__Direction__:
Take the material below and retype it in full; pictures are left out.

___ Data

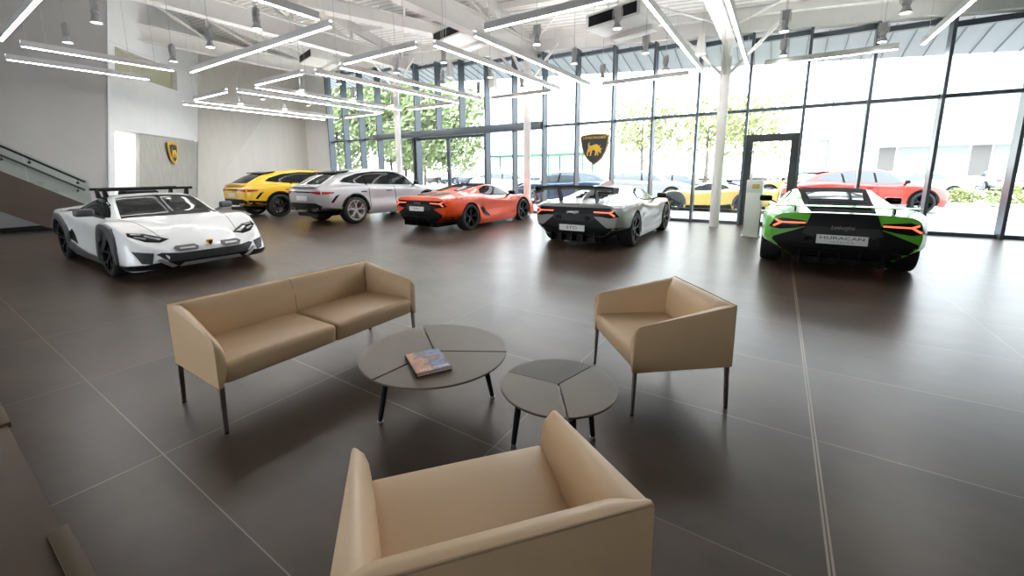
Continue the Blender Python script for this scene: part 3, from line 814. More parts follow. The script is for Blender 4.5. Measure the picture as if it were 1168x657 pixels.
# ------------------------------------------------------------------ cars
def pchip(tab):
    xs = np.array([t[0] for t in tab], float); ys = np.array([t[1] for t in tab], float)
    h = np.diff(xs); d = np.diff(ys) / h; m = np.zeros(len(xs))
    for i in range(1, len(xs) - 1):
        if d[i - 1] * d[i] > 0: m[i] = 2 * d[i - 1] * d[i] / (d[i - 1] + d[i]) * .5 + .25 * (d[i - 1] + d[i]) if False else (3 * (h[i - 1] + h[i])) / ((2 * h[i] + h[i - 1]) / d[i - 1] + (h[i] + 2 * h[i - 1]) / d[i])
    m[0] = d[0]; m[-1] = d[-1]
    def f(x):
        i = int(np.clip(np.searchsorted(xs, x) - 1, 0, len(xs) - 2)); t = (x - xs[i]) / h[i]; t = min(1, max(0, t))
        return float(ys[i] * (2 * t ** 3 - 3 * t ** 2 + 1) + h[i] * m[i] * (t ** 3 - 2 * t ** 2 + t) + ys[i + 1] * (-2 * t ** 3 + 3 * t ** 2) + h[i] * m[i + 1] * (t ** 3 - t ** 2))
    return f

HUR = dict(ax=1.31, tr=(.345, .338), arch=.385, aw=.34, x=(-2.20, 2.28), trackw=.955, tw=(.30, .25),
  y0=[(-2.2, .58), (-1.8, .64), (-1.31, .80), (-.6, .88), (.6, .88), (1.31, .88), (2.0, .86), (2.2, .72), (2.28, .50)],
  z0=[(-2.2, .27), (-1.8, .26), (-1, .12), (1, .12), (1.9, .13), (2.28, .17)],
  y1=[(-2.2, .79), (-1.95, .90), (-1.31, .955), (-.6, .93), (.6, .92), (1.31, .945), (2.0, .93), (2.18, .82), (2.28, .62)],
  z1=[(-2.2, .44), (-1.7, .42), (-1, .26), (1, .25), (2.28, .24)],
  y2=[(-2.2, .83), (-1.95, .925), (-1.31, .967), (-.6, .90), (0, .89), (.6, .90), (1.31, .962), (1.9, .93), (2.12, .84), (2.28, .58)],
  z2=[(-2.2, .60), (-1.3, .56), (-.6, .52), (.6, .50), (1.31, .52), (2.0, .40), (2.28, .33)],
  y3=[(-2.2, .80), (-2.0, .885), (-1.31, .945), (-.7, .92), (0, .885), (.6, .89), (1.31, .925), (1.9, .86), (2.12, .76), (2.28, .50)],
  z3=[(-2.2, .80), (-1.7, .86), (-1.31, .87), (-.7, .82), (0, .74), (.6, .70), (.95, .765), (1.31, .805), (1.68, .735), (2.12, .515), (2.28, .40)],
  y4=[(-2.2, .70), (-1.31, .76), (-.7, .80), (0, .80), (.6, .79), (1.0, .76), (1.31, .72), (1.9, .62), (2.28, .36)],
  z4=[(-2.2, .865), (-1.31, .915), (-.7, .90), (0, .845), (.6, .80), (1.0, .80), (1.31, .805), (1.68, .725), (2.12, .54), (2.28, .43)],
  y5=[(-2.2, .44), (-1.31, .50), (-.6, .54), (-.05, .55), (.3, .56), (.65, .60), (.95, .60), (1.31, .42), (2.28, .18)],
  z5=[(-2.2, .885), (-1.7, .93), (-1.31, .965), (-.6, 1.075), (-.05, 1.135), (.25, 1.11), (.6, .985), (.95, .85), (1.31, .785), (1.9, .645), (2.28, .45)],
  zc=[(-2.2, .89), (-1.7, .94), (-1.31, .985), (-.9, 1.05), (-.45, 1.14), (-.05, 1.172), (.25, 1.142), (.6, 1.02), (.95, .875), (1.31, .795), (1.9, .655), (2.28, .455)],
  capb=.06)
URU = dict(ax=1.50, tr=(.405, .40), arch=.455, aw=.40, x=(-2.50, 2.52), trackw=.985, tw=(.31, .28),
  y0=[(-2.50, .62), (-2.1, .70), (-1.5, .90), (1.5, .90), (2.2, .84), (2.52, .55)],
  z0=[(-2.50, .44), (-2.1, .40), (-1, .24), (1, .24), (2.2, .24), (2.52, .30)],
  y1=[(-2.50, .78), (-2.35, .92), (-1.5, .985), (-.7, .96), (.7, .955), (1.5, .98), (2.2, .93), (2.52, .64)],
  z1=[(-2.50, .56), (-1.5, .44), (1.5, .42), (2.52, .42)],
  y2=[(-2.50, .82), (-2.35, .93), (-1.5, 1.0), (-.7, .93), (.7, .93), (1.5, .99), (2.2, .92), (2.52, .66)],
  z2=[(-2.50, .78), (-1.5, .76), (.0, .70), (1.5, .70), (2.52, .58)],
  y3=[(-2.50, .80), (-2.35, .89), (-1.5, .975), (-.7, .94), (.7, .94), (1.5, .965), (2.2, .87), (2.52, .60)],
  z3=[(-2.50, 1.0), (-2.2, 1.05), (-1.5, 1.09), (-.6, 1.02), (.6, .98), (1.5, 1.0), (2.1, .90), (2.52, .70)],
  y4=[(-2.50, .72), (-2.2, .78), (-1.5, .86), (-.6, .88), (.6, .87), (1.2, .80), (1.6, .70), (2.52, .42)],
  z4=[(-2.50, 1.05), (-2.2, 1.13), (-1.5, 1.17), (-.6, 1.10), (.6, 1.06), (1.2, 1.07), (1.6, 1.05), (2.1, .94), (2.52, .73)],
  y5=[(-2.50, .56), (-2.1, .58), (-1.5, .61), (-.6, .66), (.2, .67), (.8, .70), (1.2, .66), (1.6, .5), (2.52, .25)],
  z5=[(-2.50, 1.07), (-2.2, 1.26), (-1.8, 1.44), (-1.3, 1.535), (-.5, 1.595), (.2, 1.575), (.6, 1.47), (1.0, 1.22), (1.25, 1.10), (1.6, 1.06), (2.1, .96), (2.52, .745)],
  zc=[(-2.50, 1.08), (-2.2, 1.29), (-1.8, 1.48), (-1.3, 1.58), (-.5, 1.638), (.2, 1.61), (.6, 1.50), (1.0, 1.25), (1.25, 1.12), (1.6, 1.075), (2.1, .97), (2.52, .75)],
  capb=.07)
SAL = dict(URU); SAL.update(ax=1.38, tr=(.335, .335), arch=.375, x=(-2.3, 2.3),
  z0=[(-2.3, .26), (-1, .18), (1, .18), (2.3, .22)],
  zc=[(-2.3, .98), (-1.9, 1.02), (-1.5, 1.08), (-1.0, 1.32), (-.5, 1.43), (.1, 1.44), (.5, 1.33), (1.0, 1.05), (1.3, .97), (1.8, .90), (2.3, .66)],
  z5=[(-2.3, .97), (-1.9, 1.01), (-1.5, 1.06), (-1.0, 1.28), (-.5, 1.39), (.1, 1.40), (.5, 1.30), (1.0, 1.03), (1.3, .955), (1.8, .89), (2.3, .655)],
  z4=[(-2.3, .95), (-1.5, .985), (0, .95), (1.0, .94), (1.3, .93), (1.8, .87), (2.3, .64)],
  z3=[(-2.3, .90), (-1.4, .93), (0, .88), (1.3, .86), (1.8, .80), (2.3, .60)],
  z2=[(-2.3, .66), (0, .60), (2.3, .48)], z1=[(-2.3, .42), (0, .34), (2.3, .34)])
for nm in ('y0', 'y1', 'y2', 'y3', 'y4', 'y5'): SAL[nm] = [(x * .9, y * .92) for x, y in URU[nm]]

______

__Output for this exercise__:
Continue the Blender Python script for this scene: part 3, from line 814. More parts follow. The script is for Blender 4.5. Measure the picture as if it were 1168x657 pixels.
# ------------------------------------------------------------------ cars
def pchip(tab):
    xs = np.array([t[0] for t in tab], float); ys = np.array([t[1] for t in tab], float)
    h = np.diff(xs); d = np.diff(ys) / h; m = np.zeros(len(xs))
    for i in range(1, len(xs) - 1):
        if d[i - 1] * d[i] > 0: m[i] = 2 * d[i - 1] * d[i] / (d[i - 1] + d[i]) * .5 + .25 * (d[i - 1] + d[i]) if False else (3 * (h[i - 1] + h[i])) / ((2 * h[i] + h[i - 1]) / d[i - 1] + (h[i] + 2 * h[i - 1]) / d[i])
    m[0] = d[0]; m[-1] = d[-1]
    def f(x):
        i = int(np.clip(np.searchsorted(xs, x) - 1, 0, len(xs) - 2)); t = (x - xs[i]) / h[i]; t = min(1, max(0, t))
        return float(ys[i] * (2 * t ** 3 - 3 * t ** 2 + 1) + h[i] * m[i] * (t ** 3 - 2 * t ** 2 + t) + ys[i + 1] * (-2 * t ** 3 + 3 * t ** 2) + h[i] * m[i + 1] * (t ** 3 - t ** 2))
    return f

HUR = dict(ax=1.31, tr=(.345, .338), arch=.385, aw=.34, x=(-2.20, 2.28), trackw=.955, tw=(.30, .25),
  y0=[(-2.2, .58), (-1.8, .64), (-1.31, .80), (-.6, .88), (.6, .88), (1.31, .88), (2.0, .86), (2.2, .72), (2.28, .50)],
  z0=[(-2.2, .27), (-1.8, .26), (-1, .12), (1, .12), (1.9, .13), (2.28, .17)],
  y1=[(-2.2, .79), (-1.95, .90), (-1.31, .955), (-.6, .93), (.6, .92), (1.31, .945), (2.0, .93), (2.18, .82), (2.28, .62)],
  z1=[(-2.2, .44), (-1.7, .42), (-1, .26), (1, .25), (2.28, .24)],
  y2=[(-2.2, .83), (-1.95, .925), (-1.31, .967), (-.6, .90), (0, .89), (.6, .90), (1.31, .962), (1.9, .93), (2.12, .84), (2.28, .58)],
  z2=[(-2.2, .60), (-1.3, .56), (-.6, .52), (.6, .50), (1.31, .52), (2.0, .40), (2.28, .33)],
  y3=[(-2.2, .80), (-2.0, .885), (-1.31, .945), (-.7, .92), (0, .885), (.6, .89), (1.31, .925), (1.9, .86), (2.12, .76), (2.28, .50)],
  z3=[(-2.2, .80), (-1.7, .86), (-1.31, .87), (-.7, .82), (0, .74), (.6, .70), (.95, .765), (1.31, .805), (1.68, .735), (2.12, .515), (2.28, .40)],
  y4=[(-2.2, .70), (-1.31, .76), (-.7, .80), (0, .80), (.6, .79), (1.0, .76), (1.31, .72), (1.9, .62), (2.28, .36)],
  z4=[(-2.2, .865), (-1.31, .915), (-.7, .90), (0, .845), (.6, .80), (1.0, .80), (1.31, .805), (1.68, .725), (2.12, .54), (2.28, .43)],
  y5=[(-2.2, .44), (-1.31, .50), (-.6, .54), (-.05, .55), (.3, .56), (.65, .60), (.95, .60), (1.31, .42), (2.28, .18)],
  z5=[(-2.2, .885), (-1.7, .93), (-1.31, .965), (-.6, 1.075), (-.05, 1.135), (.25, 1.11), (.6, .985), (.95, .85), (1.31, .785), (1.9, .645), (2.28, .45)],
  zc=[(-2.2, .89), (-1.7, .94), (-1.31, .985), (-.9, 1.05), (-.45, 1.14), (-.05, 1.172), (.25, 1.142), (.6, 1.02), (.95, .875), (1.31, .795), (1.9, .655), (2.28, .455)],
  capb=.06)
URU = dict(ax=1.50, tr=(.405, .40), arch=.455, aw=.40, x=(-2.50, 2.52), trackw=.985, tw=(.31, .28),
  y0=[(-2.50, .62), (-2.1, .70), (-1.5, .90), (1.5, .90), (2.2, .84), (2.52, .55)],
  z0=[(-2.50, .44), (-2.1, .40), (-1, .24), (1, .24), (2.2, .24), (2.52, .30)],
  y1=[(-2.50, .78), (-2.35, .92), (-1.5, .985), (-.7, .96), (.7, .955), (1.5, .98), (2.2, .93), (2.52, .64)],
  z1=[(-2.50, .56), (-1.5, .44), (1.5, .42), (2.52, .42)],
  y2=[(-2.50, .82), (-2.35, .93), (-1.5, 1.0), (-.7, .93), (.7, .93), (1.5, .99), (2.2, .92), (2.52, .66)],
  z2=[(-2.50, .78), (-1.5, .76), (.0, .70), (1.5, .70), (2.52, .58)],
  y3=[(-2.50, .80), (-2.35, .89), (-1.5, .975), (-.7, .94), (.7, .94), (1.5, .965), (2.2, .87), (2.52, .60)],
  z3=[(-2.50, 1.0), (-2.2, 1.05), (-1.5, 1.09), (-.6, 1.02), (.6, .98), (1.5, 1.0), (2.1, .90), (2.52, .70)],
  y4=[(-2.50, .72), (-2.2, .78), (-1.5, .86), (-.6, .88), (.6, .87), (1.2, .80), (1.6, .70), (2.52, .42)],
  z4=[(-2.50, 1.05), (-2.2, 1.13), (-1.5, 1.17), (-.6, 1.10), (.6, 1.06), (1.2, 1.07), (1.6, 1.05), (2.1, .94), (2.52, .73)],
  y5=[(-2.50, .56), (-2.1, .58), (-1.5, .61), (-.6, .66), (.2, .67), (.8, .70), (1.2, .66), (1.6, .5), (2.52, .25)],
  z5=[(-2.50, 1.07), (-2.2, 1.26), (-1.8, 1.44), (-1.3, 1.535), (-.5, 1.595), (.2, 1.575), (.6, 1.47), (1.0, 1.22), (1.25, 1.10), (1.6, 1.06), (2.1, .96), (2.52, .745)],
  zc=[(-2.50, 1.08), (-2.2, 1.29), (-1.8, 1.48), (-1.3, 1.58), (-.5, 1.638), (.2, 1.61), (.6, 1.50), (1.0, 1.25), (1.25, 1.12), (1.6, 1.075), (2.1, .97), (2.52, .75)],
  capb=.07)
SAL = dict(URU); SAL.update(ax=1.38, tr=(.335, .335), arch=.375, x=(-2.3, 2.3),
  z0=[(-2.3, .26), (-1, .18), (1, .18), (2.3, .22)],
  zc=[(-2.3, .98), (-1.9, 1.02), (-1.5, 1.08), (-1.0, 1.32), (-.5, 1.43), (.1, 1.44), (.5, 1.33), (1.0, 1.05), (1.3, .97), (1.8, .90), (2.3, .66)],
  z5=[(-2.3, .97), (-1.9, 1.01), (-1.5, 1.06), (-1.0, 1.28), (-.5, 1.39), (.1, 1.40), (.5, 1.30), (1.0, 1.03), (1.3, .955), (1.8, .89), (2.3, .655)],
  z4=[(-2.3, .95), (-1.5, .985), (0, .95), (1.0, .94), (1.3, .93), (1.8, .87), (2.3, .64)],
  z3=[(-2.3, .90), (-1.4, .93), (0, .88), (1.3, .86), (1.8, .80), (2.3, .60)],
  z2=[(-2.3, .66), (0, .60), (2.3, .48)], z1=[(-2.3, .42), (0, .34), (2.3, .34)])
for nm in ('y0', 'y1', 'y2', 'y3', 'y4', 'y5'): SAL[nm] = [(x * .9, y * .92) for x, y in URU[nm]]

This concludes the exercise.